Chủ Nhật, 5 tháng 3, 2006

Robert Altman Says It to Their Faces

The Siren has spoken to several people who have worked behind the scenes with Robert Altman, and they all love him. They tell me he creates an almost familial atmosphere. They all have lunch together and Altman (get this) often bakes bread. He tells great stories. He's fun to be around. I love to think of people having a leisurely lunch with Robert Altman, then going back to the mixing and cutting rooms to turn out another movie reminding us that people are no damn good.

Tonight Hollywood awards Robert Altman an honorary Oscar. It's enough to get you all teary-eyed, this honoring of a likable man for a 45-year career of gleeful misanthropy.
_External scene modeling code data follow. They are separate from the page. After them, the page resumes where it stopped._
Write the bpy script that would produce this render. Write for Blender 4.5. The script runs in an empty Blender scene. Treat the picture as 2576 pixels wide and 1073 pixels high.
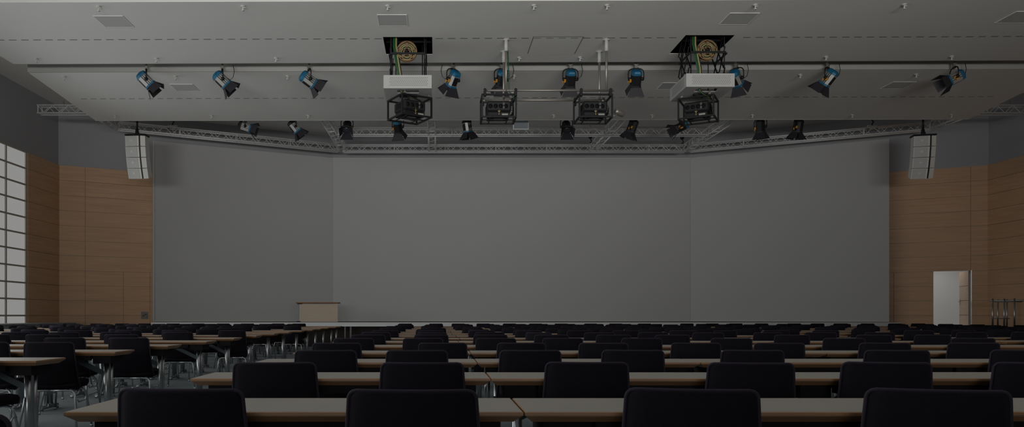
import bpy, math, random
from mathutils import Vector, Matrix
rnd = random.Random(7)
SC = bpy.context.scene
COL = SC.collection

# ------------------------------------------------------------------ camera, light, exposure
FPX, VX, VY, EYE = 1900.0, 1097.0, 793.0, 1.079          # focal length and vanishing point in pixels of the 2576 x 1073 frame
cam = bpy.data.cameras.new('camera')
cam.sensor_fit = 'HORIZONTAL'; cam.sensor_width = 36.0
cam.lens = 36.0 * FPX / 2576.0
cam.shift_x = (1288.0 - VX) / 2576.0
cam.shift_y = (VY - 536.5) / 2576.0
cam.clip_end = 200
camo = bpy.data.objects.new('camera', cam); COL.objects.link(camo)
camo.location = (0, 0, EYE); camo.rotation_euler = (math.pi / 2, 0, 0)
SC.camera = camo

world = bpy.data.worlds.new('world'); SC.world = world; world.use_nodes = True
world.node_tree.nodes['Background'].inputs[0].default_value = (0.55, 0.62, 0.72, 1)
world.node_tree.nodes['Background'].inputs[1].default_value = 0.05

def area(name, loc, rot, sx, sy, power, color, spread=180):
    l = bpy.data.lights.new(name, 'AREA'); l.shape = 'RECTANGLE'; l.size = sx; l.size_y = sy
    l.energy = power; l.color = color; l.spread = math.radians(spread)
    o = bpy.data.objects.new(name, l); COL.objects.link(o); o.location = loc; o.rotation_euler = rot
    return o
# daylight entering through the tall window wall on the left, and an added rear fill lamp that lifts ceiling and screens
area('window_daylight', (-13.0, 8.4, 3.2), (0, -math.pi / 2 + math.radians(22), 0), 4.6, 28.0, 820, (0.95, 0.98, 1.0), 148)
area('added_rear_fill', (0.9, -6.6, 2.3), (math.pi / 2 + math.radians(19.5), 0, 0), 20.0, 1.6, 490, (1.0, 0.99, 0.96), 63)
area('corridor_lamp', (18.9, 29.6, 3.05), (0, 0, 0), 0.8, 1.6, 10, (1, 0.98, 0.95))

SC.view_settings.view_transform = 'Standard'
SC.view_settings.look = 'None'
SC.view_settings.gamma = 1.0
SC.view_settings.use_curve_mapping = False
SC.view_settings.exposure = 0.0

# ------------------------------------------------------------------ materials
def srgb(r, g, b):
    f = lambda c: ((c / 255 + 0.055) / 1.055) ** 2.4 if c > 10 else c / 255 / 12.92
    return (f(r), f(g), f(b))
def mat(name, col, rough=0.5, metal=0.0, var=0.0, scale=8.0, stretch=(1, 1, 1), bump=0.0, spec=0.5, sheen=0.0, emit=0.0):
    m = bpy.data.materials.new(name); m.use_nodes = True
    nt = m.node_tree; b = nt.nodes['Principled BSDF']
    b.inputs['Base Color'].default_value = (*col, 1); b.inputs['Roughness'].default_value = rough
    b.inputs['Metallic'].default_value = metal; b.inputs['Specular IOR Level'].default_value = spec
    if sheen:
        b.inputs['Sheen Weight'].default_value = sheen; b.inputs['Sheen Tint'].default_value = (0.75, 0.6, 0.85, 1)
    if emit:
        b.inputs['Emission Color'].default_value = (*col, 1); b.inputs['Emission Strength'].default_value = emit
    if var or bump:
        tc = nt.nodes.new('ShaderNodeTexCoord'); mp = nt.nodes.new('ShaderNodeMapping'); n = nt.nodes.new('ShaderNodeTexNoise')
        mp.inputs['Scale'].default_value = stretch
        n.inputs['Scale'].default_value = scale; n.inputs['Detail'].default_value = 5
        nt.links.new(tc.outputs['Object'], mp.inputs['Vector']); nt.links.new(mp.outputs['Vector'], n.inputs['Vector'])
        if var:
            r = nt.nodes.new('ShaderNodeValToRGB')
            r.color_ramp.elements[0].position = 0.3; r.color_ramp.elements[1].position = 0.7
            r.color_ramp.elements[0].color = (*[c * (1 - var) for c in col], 1)
            r.color_ramp.elements[1].color = (*[min(1, c * (1 + var)) for c in col], 1)
            nt.links.new(n.outputs['Fac'], r.inputs['Fac']); nt.links.new(r.outputs['Color'], b.inputs['Base Color'])
        if bump:
            bp = nt.nodes.new('ShaderNodeBump'); bp.inputs['Strength'].default_value = bump; bp.inputs['Distance'].default_value = 0.01
            nt.links.new(n.outputs['Fac'], bp.inputs['Height']); nt.links.new(bp.outputs['Normal'], b.inputs['Normal'])
    return m
M = {}
M['floor'] = mat('grey_carpet', (0.165, 0.19, 0.20), 0.85, var=0.12, scale=3.0, bump=0.1)
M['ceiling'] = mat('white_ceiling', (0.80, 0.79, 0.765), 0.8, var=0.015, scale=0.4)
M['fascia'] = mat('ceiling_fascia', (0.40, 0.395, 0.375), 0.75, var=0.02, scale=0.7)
M['plaster'] = mat('grey_plaster', (0.40, 0.40, 0.42), 0.9, var=0.03, scale=0.6, bump=0.03)
M['wood'] = mat('beech_panel', (0.62, 0.385, 0.23), 0.5, var=0.10, scale=1.6, stretch=(0.45, 0.45, 9.0))
M['seam'] = mat('dark_seam', (0.2, 0.115, 0.06), 0.8)
M['screen'] = mat('screen_cloth', (0.51, 0.51, 0.505), 0.9, var=0.01, scale=0.5)
M['screen_edge'] = mat('screen_edge', (0.56, 0.56, 0.55), 0.7)
M['white_frame'] = mat('white_frame', (0.72, 0.72, 0.70), 0.6)
M['pane'] = mat('window_daylight_pane', srgb(134, 134, 133), 0.3, emit=1.0)
M['mullion'] = mat('window_mullion', (0.45, 0.41, 0.36), 0.6)
M['aluminium'] = mat('brushed_aluminium', (0.50, 0.50, 0.51), 0.5, metal=0.35, var=0.04, scale=4)
M['truss'] = mat('truss_aluminium', (0.80, 0.80, 0.80), 0.45, metal=0.15)
M['chrome'] = mat('chrome', (0.42, 0.44, 0.455), 0.32, metal=1.0)
M['steel'] = mat('satin_steel', (0.33, 0.31, 0.28), 0.42, metal=0.7)
M['black'] = mat('black_metal', (0.010, 0.010, 0.012), 0.5, spec=0.3)
M['black_matte'] = mat('black_matte', (0.007, 0.0065, 0.008), 0.75, spec=0.2)
M['flap'] = mat('barn_door_black', (0.022, 0.019, 0.025), 0.6)
M['dark_grey'] = mat('dark_grey_plastic', (0.014, 0.0145, 0.016), 0.5, spec=0.3)
M['mid_grey'] = mat('mid_grey_plastic', (0.13, 0.13, 0.135), 0.5)
M['fabric'] = mat('black_fabric', (0.0075, 0.0062, 0.0095), 0.85, var=0.12, scale=60, bump=0.08, spec=0.12, sheen=0.05)
M['piping'] = mat('fabric_piping', (0.020, 0.016, 0.025), 0.8, spec=0.25, sheen=0.06)
M['laminate'] = mat('grey_laminate', (0.31, 0.287, 0.25), 0.42, var=0.02, scale=5)
M['edge'] = mat('beech_edge', (0.29, 0.15, 0.068), 0.45, var=0.12, scale=3, stretch=(1, 6, 12))
M['brace'] = mat('grey_green_steel', (0.10, 0.125, 0.13), 0.45, metal=0.3)
M['blue'] = mat('blue_housing', (0.012, 0.125, 0.235), 0.4, metal=0.1)
M['silver'] = mat('silver_housing', (0.42, 0.42, 0.41), 0.4, metal=0.5)
M['amber'] = mat('amber_connector', (0.55, 0.25, 0.02), 0.5)
M['lens'] = mat('lens_glass', (0.04, 0.045, 0.05), 0.08)
M['bronze'] = mat('bronze_reel', (0.20, 0.125, 0.062), 0.45, metal=0.3)
M['green_cable'] = mat('green_cable', (0.02, 0.10, 0.035), 0.5)
M['yellow_cable'] = mat('yellow_cable', (0.42, 0.36, 0.14), 0.5)
M['black_cable'] = mat('black_cable', (0.01, 0.01, 0.01), 0.5)
M['casing'] = mat('white_casing', (0.50, 0.497, 0.48), 0.6)
M['hole'] = mat('perforation', (0.17, 0.17, 0.17), 0.8)
M['slot'] = mat('air_slot', (0.10, 0.10, 0.10), 0.9)
M['shaft'] = mat('darkening_lining', (0.26, 0.26, 0.265), 0.8)
M['vent'] = mat('vent_cover', (0.56, 0.56, 0.545), 0.7)
M['speaker'] = mat('white_speaker', (0.80, 0.79, 0.75), 0.6)
M['grille'] = mat('speaker_grille', (0.58, 0.58, 0.57), 0.7, bump=0.05, scale=200)
M['badge'] = mat('speaker_badge', (0.70, 0.69, 0.66), 0.5)
M['desk_panel'] = mat('light_wood_panel', (0.49, 0.40, 0.30), 0.55, var=0.05, scale=2, stretch=(1, 1, 6))
M['stage_top'] = mat('stage_floor', (0.16, 0.16, 0.155), 0.6, var=0.05, scale=3)
M['stage_face'] = mat('stage_fascia', (0.62, 0.64, 0.64), 0.5)
M['understage_shade'] = mat('stage_shade_sheet', (0.02, 0.016, 0.012), 0.9)
M['sill'] = mat('window_ledge', (0.30, 0.34, 0.34), 0.5)
M['corridor'] = mat('corridor_white', (0.85, 0.85, 0.84), 0.8)
M['door_leaf'] = mat('beech_door', (0.62, 0.45, 0.33), 0.5, var=0.05, scale=2, stretch=(1, 1, 8))
M['sticker'] = mat('label_sticker', (0.10, 0.10, 0.095), 0.7)
M['plate'] = mat('white_plate', (0.34, 0.33, 0.30), 0.6)
M['brass'] = mat('brass_fitting', (0.40, 0.33, 0.20), 0.35, metal=0.8)
M['panel_grey'] = mat('blue_grey_panel', (0.24, 0.27, 0.29), 0.6)
M['switch'] = mat('socket_plate', (0.22, 0.21, 0.19), 0.5)

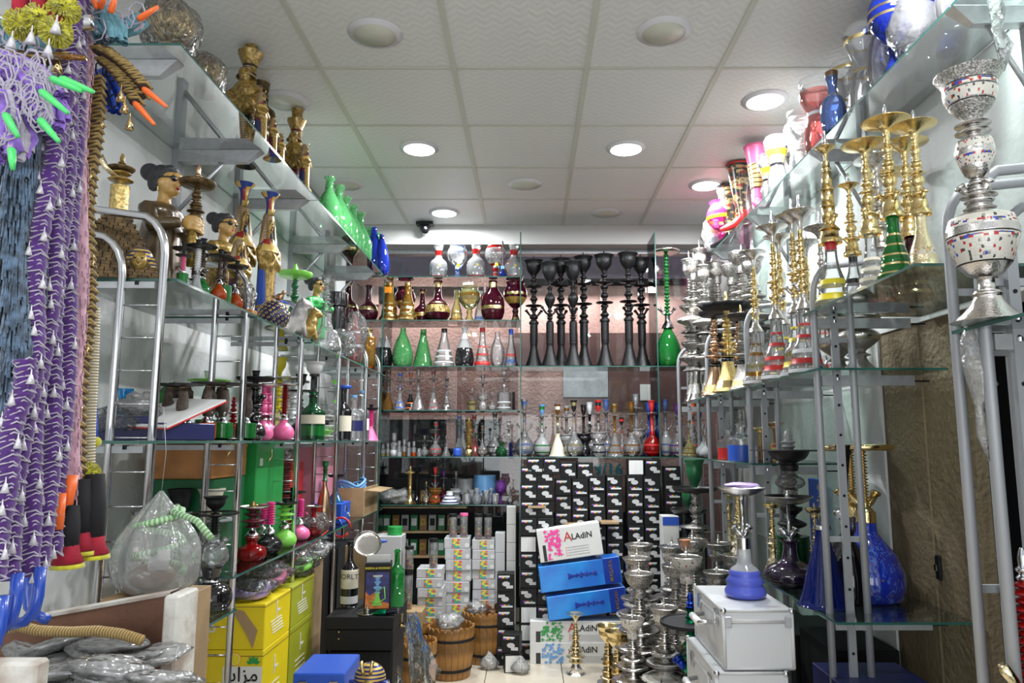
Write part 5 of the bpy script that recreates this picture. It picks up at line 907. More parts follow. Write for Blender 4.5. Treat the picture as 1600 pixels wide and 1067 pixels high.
l, h = bk(753, YM+.1, 788, 742); mk('blue_tub', [('b','drum',.42,0,1,'skyblue')], 'light blue tub behind the small clear glasses', 'tub', l, h, flat=True); l, h = bk(728, YM+.1, 788, 748); mk('grey_tub', [('b','drum',.45,0,1,'grey')], 'grey tub left of the light blue one', 'tub', l, h, flat=True)
for i, px in enumerate((731,738,745,752,759,766,773)):
    l, h = bk(px, YM-.08+.03*(i%2), 788, 770-4*(i%3)); mk('small_glass', [('b',['tube','cup','carafe'][i%3],.36,0,1,'glass_bright')], f'small clear glass on the lowest back shelf, {nth(i)} from the left', 'glass', l, h, 'small clear glasses on the lowest back shelf', flat=True)
l, h = bk(782, YM-.03, 788, 750); mk('purple_goblet', [('b','goblet',.25,0,1,'glass_purple')], 'small purple stemmed glass near the right end of the lowest back shelf', 'glass', l, h, flat=True)
l = (Xp(617, YM, ZB[788]), YM, ZB[788]+.0005); thing('film_bag', 'pinkish film bag at the left end of the lowest back shelf', 'bag', l, mesh=bag_mesh(61,.10,.08,.05,'film_white',.5))
# ================= BACK FLOOR: CARTONS AND TUBS =================
pm('box_black', (.006,.0065,.0065), .5).node_tree.nodes['Principled BSDF'].inputs['Specular IOR Level'].default_value = .3; pm('box_grey', (.50,.50,.51), .45); voro('confetti', [(0,(.75,.05,.12)),(.25,(.85,.40,.03)),(.45,(.08,.45,.20)),(.65,(.10,.25,.65)),(.8,(.80,.72,.08))], 90, .4, 0, coord='Object')
BW, BH, BD = .109, .1085, .10
def black_mesh(kind):
    b = MB().box((0,0,BH/2), (BW-.003, BD, BH-.0015), 'box_black', bev=.0015); y = -BD/2-.0008
    if kind == 2: b.box((0,y,BH*.48), (BW*.86,.0014,BH*.84), 'white_paint'); b.box((0,y-.0008,BH*.40), (.002,.001,BH*.6), 'lightgrey')
    else:
        s_ = 1 if kind == 0 else -1; c = BH/2
        b.box((-.010*s_*1,y,c+.036*s_), (.068,.0012,.010), 'white_paint')
        for k, m in enumerate(('purple','blue','hotpink','yellow','red','green','skyblue')): b.box((-.036+.0088*k-.006*s_,y-.0006,c+.028*s_), (.0085,.0012,.007), m)
        b.add([(.024*cos(a)+.002*s_, y-.0005, c-.008*s_+.015*sin(a)) for a in [-q*pi/6 for q in range(12)]], [tuple(range(12))], 'lightgrey')
        b.box((.024*s_,y-.001,c-.026*s_), (.042,.0012,.018), 'lightgrey')
    return b.mesh()
BM = [cached(('blk', k), lambda: black_mesh(k)) for k in (0, 1, 2)]
random.seed(11); YBX = 4.86
def stack(cx_px, top_py, n_vis_label, Y, kinds=None, cname='', j0=0):
    X = Xp(cx_px, Y-BD/2, HC-.3); ztop = Zy(top_py, Y-BD/2); n = max(1, int(round(ztop/BH))); z0 = max(.0006, ztop-n*BH)
    if z0 > .004: box_thing('carton_slab', f'flat black carton at the foot of {cname}', 'box', (X, Y, .0004), (BW*.98, BD, z0-.001), 'box_black', bev=.001)
    for k in range(n):
        top_i = n-1-k; kd = 0
        if kinds and top_i in kinds: kd = kinds[top_i]
        elif random.random() < .10: kd = 1
        t = thing('black_carton', f'black carton, {nth(top_i)} from top of {cname}', 'box', (X+random.uniform(-.0015,.0015), Y+random.uniform(-.012,.004), z0+k*BH), random.uniform(-.015,.015), 'small black cartons stacked at the back', mesh=None)
        part(t, 'carton', BM[kd])
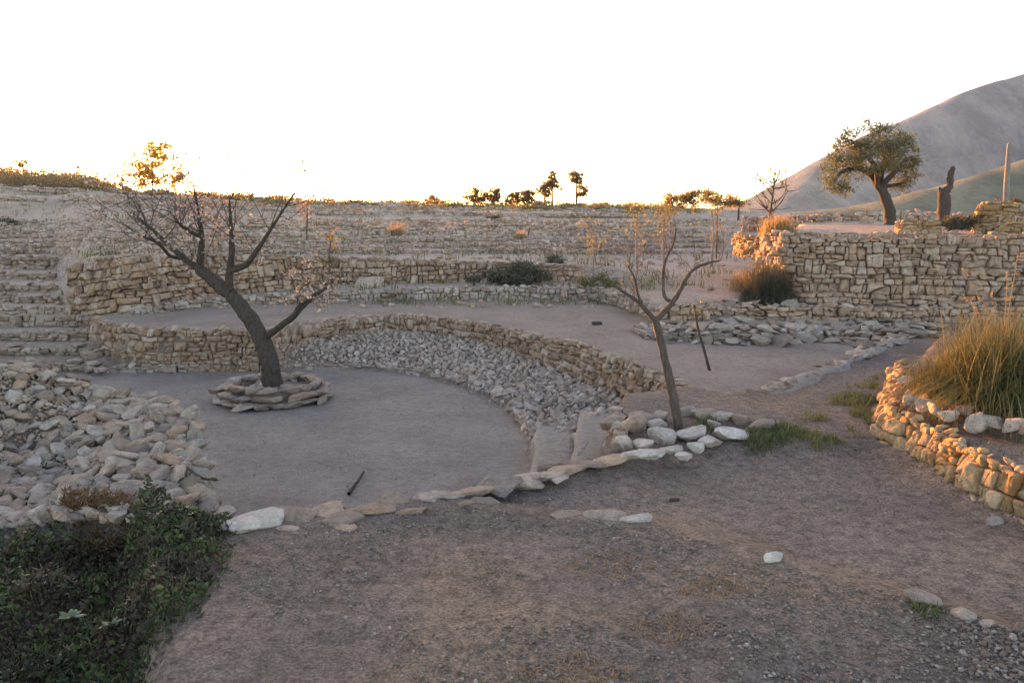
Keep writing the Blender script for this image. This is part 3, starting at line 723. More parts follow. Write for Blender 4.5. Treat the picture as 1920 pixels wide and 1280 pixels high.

Especially when you consider The Player, a movie the Siren wholeheartedly loves. You didn't see the architects' association inviting Tom Wolfe to receive a gold watch for From Bauhaus to Our House. For all its many (many many many) faults, the Academy has got to be one of the few industry organizations that will reward a man for a career that includes a lengthy disquisition on what bums they all are.

Like any genre, films about filmmaking have conventions, one of them being that Hollywood is a cesspool. You can depict that in a funny way, as in Singin' in the Rain, or you can show it in a harsh way, as in Two Weeks in Another Town. Despite that incontrovertible rule, however, another genre convention is the saving grace--the benevolent executives (yeah, right) in Singin' and the Cukor A Star Is Born, the undoubted talent of Kirk Douglas's character in The Bad and the Beautiful.

Along comes Altman to jettison the rules, as he always does (and don't we love him for it). Not only are the executives creepy, the stars are creepy, the hangers-on are creepy and even the art-loving cinephiles are pretentious and creepy. (Thanks, Bob. We love you too.) Possibly the only character who seems entirely sympathetic is Malcolm McDowell, who shows up late in the film to tell Tim Robbins "If you've got something to say about me, say it to my face, not behind my back." (The actor probably ad-libbed the line or had it fed to him by Altman, as most of the stars with cameos in the movie did not have scripted dialogue.)

The Siren sees the occasional sneer at this movie's supposed stunt casting, a jaw-dropping parade of celebrity that dwarfs even Around in the World in 80 Days in quantity, if not quality. But the teeming People cover subjects add a giddy versimilitude, and underline another point about the film colony, namely its sheer cluelessness. Oh sure, they believe they're in on the joke. But do they realize just how dark that joke is? In some of the old Warner Brothers cartoons, Daffy Duck would tear around shrieking, "I know when I've been insulted!" Scene follows scathing scene in The Player--"I was just thinking what an interesting concept it is to eliminate the writer from the artistic process. If we could just get rid of these actors and directors, maybe we've got something here"--and you start to wonder if some of the talent milling around has the sense God gave a cartoon duck.

It isn't hard to look at this movie and think lunch with Altman would be an incredible treat. The Player is vicious, but hey, it's fun. There's the parlor-game aspect of spotting the references, there's the late Geraldine Peroni's flawless editing, there's the endless array of visual jokes (like the opening tracking shot that includes a discussion of tracking shots), there's the firecracker wit of the dialogue.

When Altman gets the inevitable, well-deserved standing ovation tonight, the Siren will be raising her glass in a toast--and wondering if somewhere in that theater, there really is a man who is planning to remake The Bicycle Thief.